In November, the full-time, non-tenure track faculty withdrew their petition to hold an election after the university deemed them “managerial staff,” who do not have the right to do so. During the demonstration, members of the faculty delivered an open letter to President Joseph E. Aoun, asking the administration to reconsider.

David Herlihy, a member of the Faculty Senate and a professor in the department of music, said he worries that a union would harm the university’s One Faculty model, a program in place to assure that all full-time faculty are involved in university governance.

“I take very seriously the grievances and concerns of my colleagues,” Herlihy said. “I do feel that people should be treated well and fairly. I’m just not sure of the impact of collective bargaining … I am not sure of the actual impact of a union on the day-to-day governance of faculty.”

Many full-time, non-tenure track faculty, like Professor of Chemistry Jude Mathews, are concerned with how a union would impact their relationship with their superiors. Mathews said she can easily express her work-related concerns to the chair and dean of her program, and she worries that going through a union to do so would be much more cumbersome.

Mathews, along with several others, also feels discouraged by SEIU’s vague union promises and the expensive required dues for what she estimated would be more than 700 faculty members.

“Unions are a business,” she said. “They’re very desperate for money.”

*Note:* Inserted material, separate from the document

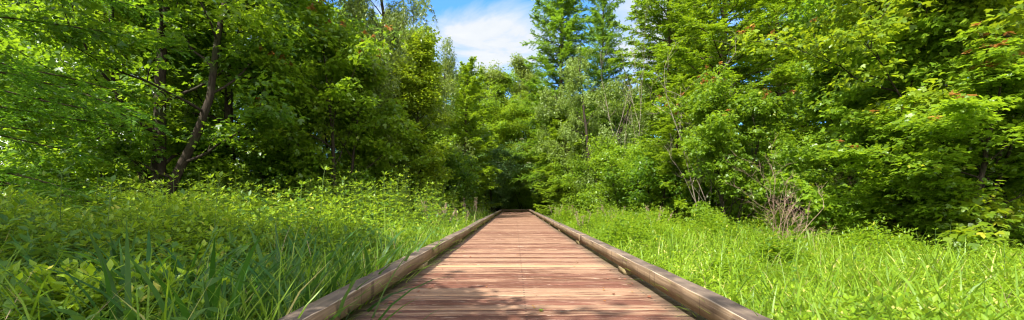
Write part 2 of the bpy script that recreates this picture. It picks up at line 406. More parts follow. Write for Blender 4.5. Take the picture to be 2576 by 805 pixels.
# ------------------------------------------------------------------ trees
def tree_broad(name,seed,H,R,base,nl,leafL,mat,shape='diamond',stems=1,tr=.16,bark='bark',clus=.55,flat=.42,reds=0,
               stempaths=None,prof='round',aspect=.72,nlimb=16,spread=.18,flowers=0,upright=0.0,bare_low=.0):
    rg=np.random.default_rng(seed)
    root=empty(name); bk=Acc(); lf=Acc(); cen=[]
    paths=[]
    if stempaths is not None: paths=[np.array(p,float) for p in stempaths]
    else:
        for s in range(stems):
            az=2*pi*s/max(stems,1)+rg.random()*2; sp=spread if stems>1 else .04
            paths.append(wander((0.08*cos(az)*(stems>1),0.08*sin(az)*(stems>1),-.15),(cos(az)*sp,sin(az)*sp,1),H*(.93+.07*rg.random())*(1 if s==0 else .85+.12*rg.random()),12,.045,0.01,rg))
    for pi_,P in enumerate(paths):
        n=len(P); tt=np.linspace(0,1,n); r0=tr*(1 if pi_==0 else .75)
        rad=r0*(1-tt)**.8+.012; rad[0]*=1.35
        tube(bk,P,rad,8,.5,.05)
        nlm=max(5,int(nlimb/len(paths)**.7))
        for i in range(nlm):
            t=base+(1-base)*((i+.5*rg.random())/nlm)**.9
            idx=t*(n-1); a=int(min(idx,n-2)); p=P[a]+(P[a+1]-P[a])*(idx-a)
            u=(t-base)/(1-base)
            if prof=='round': pr=math.sqrt(max(.05,1-(2*u-.85)**2*.82)) 
            elif prof=='column': pr=.55+.45*math.sqrt(max(0,1-u**2))
            elif prof=='cone': pr=(1-u)**.75+.12
            else: pr=.5+.5*sin(pi*min(1,u+.15))
            Lm=R*pr*(.75+.45*rg.random())
            az=i*2.399+seed+pi_*1.3+rg.normal(0,.3); el=radians(12+48*u+rg.normal(0,9))+upright
            d=np.array([cos(az)*cos(el),sin(az)*cos(el),sin(el)])
            L=wander(p,d,Lm,7,.13,.03,rg); rr=max(.012,rad[a]*.42)
            tube(bk,L,np.linspace(rr,.006,8),5,.5,.04)
            for j in range(6):
                k=rg.integers(2,8); q=L[k] if k<len(L) else L[-1]
                d2=nrm(nrm(L[min(k,6)+1]-L[min(k,6)])+rg.normal(0,.62,3)*np.array([1,1,.55]))
                Ls=wander(q,d2,Lm*(.22+.25*rg.random()),4,.18,.0,rg)
                tube(bk,Ls,np.linspace(max(.008,rr*.35),.004,5),4,.5)
                cen+=[Ls[-1],Ls[2]]
            cen+=[L[-1],L[5]]
            if t>.85 or u>.8: cen+=[p+rg.normal(0,.2,3)]
        cen+=[P[-1]]
    C=np.array(cen); C=C[C[:,2]>H*bare_low+.15]
    npc=max(4,int(nl/len(C)))
    m=len(C)*npc; idx=np.repeat(np.arange(len(C)),npc)
    sz=(clus*(.55+.75*rg.random(len(C))))[idx]
    off=rg.normal(0,1,(m,3)); off=nrm(off)*(rg.random(m)**.45)[:,None]
    hr=np.linalg.norm(off[:,:2],axis=1)
    off[:,2]=off[:,2]*flat-.28*hr**2
    P=C[idx]+off*sz[:,None]
    out=nrm(np.column_stack([off[:,:2]+rg.normal(0,.45,(m,2)),rg.normal(-.12,.28,m)-.15]))
    N=nrm(np.column_stack([rg.normal(0,.58,(m,2))+off[:,:2]*.35,np.ones(m)]))
    ll=leafL*(.6+.7*rg.random(m))
    P[:,2]=np.maximum(P[:,2],.05)
    leaves(lf,P,out,N,ll,ll*aspect,shape,np.clip(rg.random(m)*.7+rg.random(len(C))[idx]*.3,0,1))
    kid(root,bk.build('trunk',M[bark]))
    kid(root,lf.build('crown',M[mat]))
    if reds:
        ra=Acc(); zc=C[:,2]-C[:,2].min(); oc=np.linalg.norm(C[:,:2],axis=1)
        sc=zc/zc.max()+oc/oc.max()*.8+rg.random(len(C))*.5; pick=np.argsort(-sc)[:reds]
        for c in C[pick]:
            ra=Acc(); k=8; pp=c[None]+rg.normal(0,1,(k,3))*np.array([.025,.025,.02])+np.array([0,0,clus*.45])
            leaves(ra,pp,np.column_stack([rg.normal(0,1,(k,2)),rg.normal(-.1,.4,k)]),np.column_stack([rg.normal(0,.5,(k,2)),np.ones(k)]),leafL,leafL*.6,shape)
            kid(root,ra.build('red_shoot',M['redleaf']))
    if flowers:
        fa=Acc(); ex=np.linalg.norm(C-C.mean(0),axis=1)+rg.random(len(C)); pick=np.argsort(-ex)[:flowers]
        for c in C[pick]:
            k=60; a_=rg.random(k)*2*pi; q=np.sqrt(rg.random(k))*.15
            pp=np.column_stack([c[0]+q*np.cos(a_),c[1]+q*np.sin(a_),c[2]+clus*.40+.02-q*q*2+rg.normal(0,.008,k)])
            leaves(fa,pp,np.column_stack([np.cos(a_),np.sin(a_),np.zeros(k)]),np.column_stack([rg.normal(0,.3,(k,2)),np.ones(k)]),.055,.05,'diamond')
        kid(root,fa.build('blossom',M['flower']))
    return root

def tree_cypress(name,seed,H,R,base=.08,nlimb=90,nd=(.12,.035),mat='cyp',per=24,pw=.8,bark='cypbark',tr=.16,droop=.0,sprayL=.75,azr=None,dens=13,vj=.22):
    rg=np.random.default_rng(seed); root=empty(name); bk=Acc(); lf=Acc()
    P=wander((0,0,-.15),(0,0,1),H,14,.012,.02,rg); n=len(P); tt=np.linspace(0,1,n)
    rad=tr*(1-tt)**.75+.012; rad[0]*=1.7; rad[1]*=1.1
    tube(bk,P,rad,9,.5,.05)
    BP=[];BD=[];BL=[]
    for i in range(nlimb):
        t=base+(1-base)*((i+rg.random())/nlimb)**.95
        idx=t*(n-1); a=int(min(idx,n-2)); p=P[a]+(P[a+1]-P[a])*(idx-a)
        u=(t-base)/(1-base); Lm=(R*((1-u)**pw)+.28)*(.50+.62*rg.random())
        if u<.12: Lm*=.75+u*2
        az=i*2.399+rg.normal(0,.35) if azr is None else azr[0]+rg.random()*(azr[1]-azr[0])
        el=radians(-4+42*u+rg.normal(0,8))
        d=np.array([cos(az)*cos(el),sin(az)*cos(el),sin(el)])
        L=wander(p,d,Lm,8,.07,-.012+droop,rg); rr=max(.01,rad[a]*.33)
        tube(bk,L,np.linspace(rr,.004,9),5,.5)
        nb=max(9,int(Lm*dens)); 
        for j in range(nb):
            s=.18+.82*(j+rg.random())/nb; k=s*8; a2=int(min(k,7)); q=L[a2]+(L[a2+1]-L[a2])*(k-a2)
            fd=nrm(L[a2+1]-L[a2]); sd=1 if j%2 else -1; ang=sd*radians(28+38*rg.random())
            d2=np.array([fd[0]*cos(ang)-fd[1]*sin(ang),fd[0]*sin(ang)+fd[1]*cos(ang),fd[2]*.6+rg.normal(-.02,vj)])
            BP.append(q); BD.append(nrm(d2)); BL.append(min(sprayL,Lm*.38)*(1.15-.65*s)*(.6+.6*rg.random()))
        BP.append(L[7]); BD.append(nrm(L[8]-L[7])); BL.append(.35*min(sprayL,1))
        if u>.93: BP.append(p); BD.append(np.array([rg.normal(0,.2),rg.normal(0,.2),1.])); BL.append(.4)
    BP=np.array(BP); BD=nrm(np.array(BD)); BL=np.array(BL); m=len(BP)
    # the twigs as thin needles of bark colour are left to the leaves; needles in two ranks
    q=np.tile((np.arange(per)+.5)/per,(m,1))+rg.normal(0,.02,(m,per))
    side=np.where(np.arange(per)%2==0,1.,-1.)[None,:]*np.ones((m,1))
    X=BP[:,None,:]+BD[:,None,:]*(q*BL[:,None])[...,None]; X[...,2]-=(q**2*BL[:,None])*.16
    up=np.array([0,0,1.]); S=nrm(np.cross(BD,up))
    D=nrm(BD[:,None,:]*.75+S[:,None,:]*side[...,None]+rg.normal(0,.16,(m,per,3))+np.array([0,0,-.08]))
    N=nrm(np.array([-.1,-.15,.9])+rg.normal(0,.55,(m,per,3)))
    ll=nd[0]*(1.15-.6*q)*(.7+.6*rg.random((m,per)))
    leaves(lf,X.reshape(-1,3),D.reshape(-1,3),N.reshape(-1,3),ll.ravel(),nd[1]*(.8+.4*rg.random(m*per)),'needle',np.clip(rg.random(m*per)*.4+np.repeat(rg.random(m),per)*.6,0,1))
    kid(root,bk.build('trunk',M[bark])); kid(root,lf.build('crown',M[mat])); return root

def tree_willow(name,seed,H,R,base,nl,mat='willow',bark='bark',tr=.15,stems=2,lL=.13,lW=.026,strand=.8):
    rg=np.random.default_rng(seed); root=empty(name); bk=Acc(); lf=Acc(); S0=[]
    for s in range(stems):
        az=2*pi*s/stems+seed; P=wander((.05*cos(az),.05*sin(az),-.15),(cos(az)*.2,sin(az)*.2,1),H*(.92 if s==0 else .8),12,.07,.02,rg)
        n=len(P); tt=np.linspace(0,1,n); rad=tr*(1-tt)**.8+.012; tube(bk,P,rad,8,.5,.05)
        for i in range(17):
            t=base+(1-base)*(i+rg.random())/17; a=int(min(t*(n-1),n-2)); p=P[a]; u=(t-base)/(1-base)
            az2=i*2.399+rg.random(); el=radians(28+35*u); d=np.array([cos(az2)*cos(el),sin(az2)*cos(el),sin(el)])
            Lm=R*(.6+.4*sin(pi*min(1,u+.2)))*(.7+.4*rg.random())
            L=wander(p,d,Lm,8,.14,-.05,rg); tube(bk,L,np.linspace(max(.012,rad[a]*.4),.005,9),5,.5)
            for j in range(9):
                q=L[rg.integers(2,9)]+rg.normal(0,.12,3); d2=nrm(np.array([cos(az2),sin(az2),.3])+rg.normal(0,.6,3))
                Ls=wander(q,d2,Lm*.35,4,.2,-.1,rg); tube(bk,Ls,np.linspace(.01,.003,5),3,.5)
                for z in Ls[1:]: S0+=[z+rg.normal(0,.12,3),z+rg.normal(0,.12,3)]
    S0=np.array(S0); m=len(S0); per=max(5,int(nl/m)); Ls=strand*(.4+.8*rg.random(m)); hd=rg.normal(0,.28,(m,2))
    q=rg.random((m,per)); X=S0[:,None,:]+np.stack([hd[:,0,None]*q*Ls[:,None],hd[:,1,None]*q*Ls[:,None],-(q**1.15)*Ls[:,None]],-1)+rg.normal(0,.03,(m,per,3))
    D=np.concatenate([rg.normal(0,.75,(m,per,2)),rg.normal(-.75,.4,(m,per,1))],-1)
    N=rg.normal(0,1,(m,per,3))+np.array([0,0,.7])
    X=X.reshape(-1,3); X[:,2]=np.maximum(X[:,2],.2); k=len(X)
    leaves(lf,X,D.reshape(-1,3),N.reshape(-1,3),lL*(.6+.7*rg.random(k)),lW*(.8+.4*rg.random(k)),'diamond')
    kid(root,bk.build('trunk',M[bark])); kid(root,lf.build('crown',M[mat])); return root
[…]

Fraunholtz said unionizing will have no impact on how faculty communicate directly with chairs and deans of colleges, and that many of the concerns regarding the union can still be negotiated.

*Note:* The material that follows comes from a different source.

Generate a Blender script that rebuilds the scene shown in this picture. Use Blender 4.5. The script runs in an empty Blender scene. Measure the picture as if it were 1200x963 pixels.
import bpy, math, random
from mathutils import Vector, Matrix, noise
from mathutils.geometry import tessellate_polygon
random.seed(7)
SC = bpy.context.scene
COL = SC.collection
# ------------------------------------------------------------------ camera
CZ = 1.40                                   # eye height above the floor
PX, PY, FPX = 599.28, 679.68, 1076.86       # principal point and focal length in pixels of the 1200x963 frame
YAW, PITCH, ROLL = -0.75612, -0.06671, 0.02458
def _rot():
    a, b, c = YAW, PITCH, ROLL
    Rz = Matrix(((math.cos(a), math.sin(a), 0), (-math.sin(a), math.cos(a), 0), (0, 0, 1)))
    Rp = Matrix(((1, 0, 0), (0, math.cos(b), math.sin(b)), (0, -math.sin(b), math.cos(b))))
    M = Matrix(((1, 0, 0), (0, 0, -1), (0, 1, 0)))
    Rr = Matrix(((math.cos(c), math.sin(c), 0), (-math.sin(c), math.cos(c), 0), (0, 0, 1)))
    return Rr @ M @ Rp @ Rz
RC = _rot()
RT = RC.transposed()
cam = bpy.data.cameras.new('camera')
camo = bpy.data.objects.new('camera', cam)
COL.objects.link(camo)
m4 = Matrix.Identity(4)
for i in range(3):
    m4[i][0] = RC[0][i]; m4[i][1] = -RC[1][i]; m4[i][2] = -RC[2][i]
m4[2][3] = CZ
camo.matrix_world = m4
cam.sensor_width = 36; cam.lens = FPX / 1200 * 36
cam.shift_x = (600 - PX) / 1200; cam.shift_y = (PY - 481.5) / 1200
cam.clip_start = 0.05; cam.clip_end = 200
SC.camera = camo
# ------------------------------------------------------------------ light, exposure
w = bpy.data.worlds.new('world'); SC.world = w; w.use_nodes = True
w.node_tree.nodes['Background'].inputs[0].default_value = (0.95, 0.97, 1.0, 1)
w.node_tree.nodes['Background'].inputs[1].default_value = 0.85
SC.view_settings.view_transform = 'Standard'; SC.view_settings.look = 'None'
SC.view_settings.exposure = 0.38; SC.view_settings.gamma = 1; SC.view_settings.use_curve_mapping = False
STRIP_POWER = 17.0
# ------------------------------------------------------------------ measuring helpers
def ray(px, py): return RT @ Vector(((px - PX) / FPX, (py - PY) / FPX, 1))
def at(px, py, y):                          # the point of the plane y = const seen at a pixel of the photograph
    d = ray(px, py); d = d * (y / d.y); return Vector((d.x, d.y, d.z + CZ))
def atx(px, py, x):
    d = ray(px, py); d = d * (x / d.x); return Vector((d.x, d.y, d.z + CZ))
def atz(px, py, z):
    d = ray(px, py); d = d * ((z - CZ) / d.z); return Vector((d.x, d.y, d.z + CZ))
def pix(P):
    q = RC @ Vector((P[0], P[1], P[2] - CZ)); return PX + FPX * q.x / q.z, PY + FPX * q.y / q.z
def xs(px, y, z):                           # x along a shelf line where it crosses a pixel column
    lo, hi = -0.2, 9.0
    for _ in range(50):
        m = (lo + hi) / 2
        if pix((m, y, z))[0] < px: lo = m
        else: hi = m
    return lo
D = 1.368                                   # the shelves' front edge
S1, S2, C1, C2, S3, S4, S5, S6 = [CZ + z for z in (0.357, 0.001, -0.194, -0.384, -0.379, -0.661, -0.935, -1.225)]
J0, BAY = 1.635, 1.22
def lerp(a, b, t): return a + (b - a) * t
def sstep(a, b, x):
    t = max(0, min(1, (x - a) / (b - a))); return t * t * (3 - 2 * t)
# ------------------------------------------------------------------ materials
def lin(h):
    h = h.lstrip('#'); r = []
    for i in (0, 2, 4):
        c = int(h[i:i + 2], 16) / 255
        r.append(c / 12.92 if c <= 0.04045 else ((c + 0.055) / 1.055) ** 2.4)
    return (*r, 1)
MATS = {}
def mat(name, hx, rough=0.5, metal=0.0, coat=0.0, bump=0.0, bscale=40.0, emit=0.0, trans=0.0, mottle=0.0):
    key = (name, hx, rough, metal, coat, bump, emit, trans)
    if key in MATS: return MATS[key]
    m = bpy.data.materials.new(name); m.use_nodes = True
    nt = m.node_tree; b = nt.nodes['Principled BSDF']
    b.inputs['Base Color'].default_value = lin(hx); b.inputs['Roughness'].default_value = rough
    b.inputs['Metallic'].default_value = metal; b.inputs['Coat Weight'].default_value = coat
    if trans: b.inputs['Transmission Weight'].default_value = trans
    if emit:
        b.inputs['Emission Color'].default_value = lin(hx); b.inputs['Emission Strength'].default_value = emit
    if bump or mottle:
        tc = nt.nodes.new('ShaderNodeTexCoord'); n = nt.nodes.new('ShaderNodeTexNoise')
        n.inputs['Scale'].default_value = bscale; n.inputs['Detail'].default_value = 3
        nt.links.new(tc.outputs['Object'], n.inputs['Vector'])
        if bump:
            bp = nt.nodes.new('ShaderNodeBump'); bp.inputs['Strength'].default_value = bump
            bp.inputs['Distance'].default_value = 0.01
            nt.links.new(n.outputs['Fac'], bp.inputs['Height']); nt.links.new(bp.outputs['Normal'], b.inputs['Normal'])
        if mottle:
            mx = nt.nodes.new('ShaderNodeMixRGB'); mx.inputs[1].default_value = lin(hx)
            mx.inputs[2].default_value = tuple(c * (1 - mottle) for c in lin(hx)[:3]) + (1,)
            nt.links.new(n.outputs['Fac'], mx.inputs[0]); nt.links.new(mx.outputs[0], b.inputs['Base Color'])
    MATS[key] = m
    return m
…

“People bring a lot of preconceptions to what this will look like,” Fraunholtz said. “What the arrangement looks like can only be determined by bargaining. And the more people that are involved in the bargaining process on the faculty side, the more people will get what they want.”

Cisewski added that SEIU Local 509 already represents the part-time faculty at Northeastern, a possible conflict of interest if the organization represents the full-time, non-tenure track faculty as well.

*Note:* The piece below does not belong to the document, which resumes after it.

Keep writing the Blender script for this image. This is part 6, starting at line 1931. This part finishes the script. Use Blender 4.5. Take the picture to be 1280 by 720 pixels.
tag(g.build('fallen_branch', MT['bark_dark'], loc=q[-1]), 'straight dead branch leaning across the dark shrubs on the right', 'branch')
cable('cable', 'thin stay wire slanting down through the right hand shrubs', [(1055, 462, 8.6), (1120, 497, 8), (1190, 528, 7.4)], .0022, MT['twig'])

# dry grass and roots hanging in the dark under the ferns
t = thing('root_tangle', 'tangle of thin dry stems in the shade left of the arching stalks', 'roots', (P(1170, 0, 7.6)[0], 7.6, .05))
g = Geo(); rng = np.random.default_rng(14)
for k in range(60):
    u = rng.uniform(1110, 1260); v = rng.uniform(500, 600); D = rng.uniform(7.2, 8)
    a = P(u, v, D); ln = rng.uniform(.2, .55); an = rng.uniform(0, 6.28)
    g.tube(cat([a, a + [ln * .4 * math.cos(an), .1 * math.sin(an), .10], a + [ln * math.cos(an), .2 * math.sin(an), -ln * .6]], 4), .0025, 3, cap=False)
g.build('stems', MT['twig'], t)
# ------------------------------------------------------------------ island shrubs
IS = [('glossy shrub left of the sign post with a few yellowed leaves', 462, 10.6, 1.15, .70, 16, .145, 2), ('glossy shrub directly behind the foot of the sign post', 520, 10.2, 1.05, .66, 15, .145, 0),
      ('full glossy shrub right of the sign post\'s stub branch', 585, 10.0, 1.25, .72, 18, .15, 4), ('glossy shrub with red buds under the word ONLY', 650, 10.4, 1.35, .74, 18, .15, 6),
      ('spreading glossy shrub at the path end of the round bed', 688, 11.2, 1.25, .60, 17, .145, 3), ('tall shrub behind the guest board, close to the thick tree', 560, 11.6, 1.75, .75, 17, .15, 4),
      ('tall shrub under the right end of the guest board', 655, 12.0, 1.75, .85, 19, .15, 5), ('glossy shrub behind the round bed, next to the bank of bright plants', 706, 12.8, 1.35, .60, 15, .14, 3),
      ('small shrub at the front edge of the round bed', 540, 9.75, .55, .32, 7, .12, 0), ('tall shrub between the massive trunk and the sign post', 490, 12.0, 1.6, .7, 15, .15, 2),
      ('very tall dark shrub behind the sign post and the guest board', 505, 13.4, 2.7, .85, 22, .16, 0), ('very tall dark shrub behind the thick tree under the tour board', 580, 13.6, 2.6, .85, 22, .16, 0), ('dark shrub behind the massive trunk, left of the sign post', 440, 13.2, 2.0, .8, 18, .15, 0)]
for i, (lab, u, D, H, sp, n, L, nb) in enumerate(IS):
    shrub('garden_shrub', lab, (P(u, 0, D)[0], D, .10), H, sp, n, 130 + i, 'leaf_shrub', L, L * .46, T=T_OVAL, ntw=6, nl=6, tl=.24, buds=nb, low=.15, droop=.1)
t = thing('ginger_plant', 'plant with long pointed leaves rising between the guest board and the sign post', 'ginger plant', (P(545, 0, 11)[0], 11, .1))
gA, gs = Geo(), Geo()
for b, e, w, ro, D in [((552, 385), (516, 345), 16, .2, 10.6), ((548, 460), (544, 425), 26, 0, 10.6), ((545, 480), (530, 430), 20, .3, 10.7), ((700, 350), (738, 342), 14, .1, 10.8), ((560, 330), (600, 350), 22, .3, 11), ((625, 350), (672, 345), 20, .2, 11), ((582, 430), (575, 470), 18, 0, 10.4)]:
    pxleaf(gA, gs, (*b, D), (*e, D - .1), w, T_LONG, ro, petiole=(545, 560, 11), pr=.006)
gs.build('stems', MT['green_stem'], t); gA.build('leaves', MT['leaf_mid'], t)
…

Ron Zullo, a full-time, non-tenure track faculty professor in the D’Amore-McKim School of Business, was a part-time faculty member when that union began. He voted against forming the union because he thought it was unnecessary.

“I do see situations in which unions make sense,” Zullo said. “[But] I don’t think people at our professional level need the protections that a union would provide.”

Zullo said representatives from the part-time faculty union would come to his classroom and interrupt his class to discuss union representation with him.

“They waited for me outside my class and literally followed me down the hallway,” he said. “What I experienced then is the same thing as what I experience now.”

Mathews also said SEIU staff would follow her to and from her office and around campus.

“They were really, really harassing me until I had to be so firm that I felt uncomfortable,” Mathews said.

Faculty on both sides of the debate are concerned that many full-time, non-tenure track faculty will feel apathetic or uneducated if the election comes, skewing the election toward unwanted results.

“If only five people show up to the vote, and three people say ‘yes,’ then all of us will be forced to pay dues and join the union,” Mathews said.

While the administration has yet to give the faculty permission to hold an election, members on both sides are attempting to garner support and educate their colleagues on the issue.

“[We need to] educate people to understand what it means to have a union,” Zullo said, “and more importantly, what it doesn’t mean to have a union.”

 

Correction: an earlier version of this story mistakenly stated that the university denied the union’s petition. The union withdrew their petition.